Which lines run from the first one up to and including the one with "def R_(d): return d * PI / 180"? Print exactly those.

[Start of INFORMATION PROVIDED]

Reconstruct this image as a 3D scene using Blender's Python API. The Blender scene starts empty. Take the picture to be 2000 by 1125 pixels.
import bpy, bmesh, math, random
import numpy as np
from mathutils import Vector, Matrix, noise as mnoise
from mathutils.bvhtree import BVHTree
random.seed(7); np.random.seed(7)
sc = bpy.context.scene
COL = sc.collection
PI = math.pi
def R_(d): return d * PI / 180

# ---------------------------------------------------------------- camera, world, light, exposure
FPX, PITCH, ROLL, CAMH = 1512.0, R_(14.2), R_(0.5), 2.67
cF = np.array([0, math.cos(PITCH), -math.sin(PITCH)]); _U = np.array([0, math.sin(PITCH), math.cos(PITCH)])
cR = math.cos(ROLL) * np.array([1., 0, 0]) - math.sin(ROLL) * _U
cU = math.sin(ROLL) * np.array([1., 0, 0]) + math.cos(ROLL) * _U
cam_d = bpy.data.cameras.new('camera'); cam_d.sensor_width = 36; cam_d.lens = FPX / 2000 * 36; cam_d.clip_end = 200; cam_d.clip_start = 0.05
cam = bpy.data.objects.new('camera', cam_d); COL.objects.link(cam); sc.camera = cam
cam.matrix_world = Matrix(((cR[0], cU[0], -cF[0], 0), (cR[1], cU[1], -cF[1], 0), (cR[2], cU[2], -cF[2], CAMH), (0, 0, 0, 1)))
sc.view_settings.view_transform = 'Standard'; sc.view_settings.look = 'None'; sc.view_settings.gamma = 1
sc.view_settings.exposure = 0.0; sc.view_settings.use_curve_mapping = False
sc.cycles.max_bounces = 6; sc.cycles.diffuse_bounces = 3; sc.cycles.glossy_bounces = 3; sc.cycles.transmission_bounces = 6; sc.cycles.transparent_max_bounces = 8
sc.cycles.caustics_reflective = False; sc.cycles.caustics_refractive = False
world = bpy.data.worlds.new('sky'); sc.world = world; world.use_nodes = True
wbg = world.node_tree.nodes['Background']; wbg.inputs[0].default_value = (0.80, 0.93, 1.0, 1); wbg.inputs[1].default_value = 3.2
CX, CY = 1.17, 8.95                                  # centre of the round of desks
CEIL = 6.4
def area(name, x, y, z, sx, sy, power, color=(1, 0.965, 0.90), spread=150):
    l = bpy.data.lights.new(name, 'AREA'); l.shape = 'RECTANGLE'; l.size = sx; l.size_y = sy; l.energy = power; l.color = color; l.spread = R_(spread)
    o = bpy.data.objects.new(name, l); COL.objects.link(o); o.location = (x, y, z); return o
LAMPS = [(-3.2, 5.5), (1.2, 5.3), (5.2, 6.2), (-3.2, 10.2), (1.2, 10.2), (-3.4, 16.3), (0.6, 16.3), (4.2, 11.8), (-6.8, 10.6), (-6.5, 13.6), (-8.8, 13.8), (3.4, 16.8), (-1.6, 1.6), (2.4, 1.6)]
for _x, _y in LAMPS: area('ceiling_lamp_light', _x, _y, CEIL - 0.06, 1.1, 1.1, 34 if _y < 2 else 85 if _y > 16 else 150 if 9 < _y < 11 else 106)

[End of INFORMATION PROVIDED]

TASK ANSWER |
Reconstruct this image as a 3D scene using Blender's Python API. The Blender scene starts empty. Take the picture to be 2000 by 1125 pixels.
import bpy, bmesh, math, random
import numpy as np
from mathutils import Vector, Matrix, noise as mnoise
from mathutils.bvhtree import BVHTree
random.seed(7); np.random.seed(7)
sc = bpy.context.scene
COL = sc.collection
PI = math.pi
def R_(d): return d * PI / 180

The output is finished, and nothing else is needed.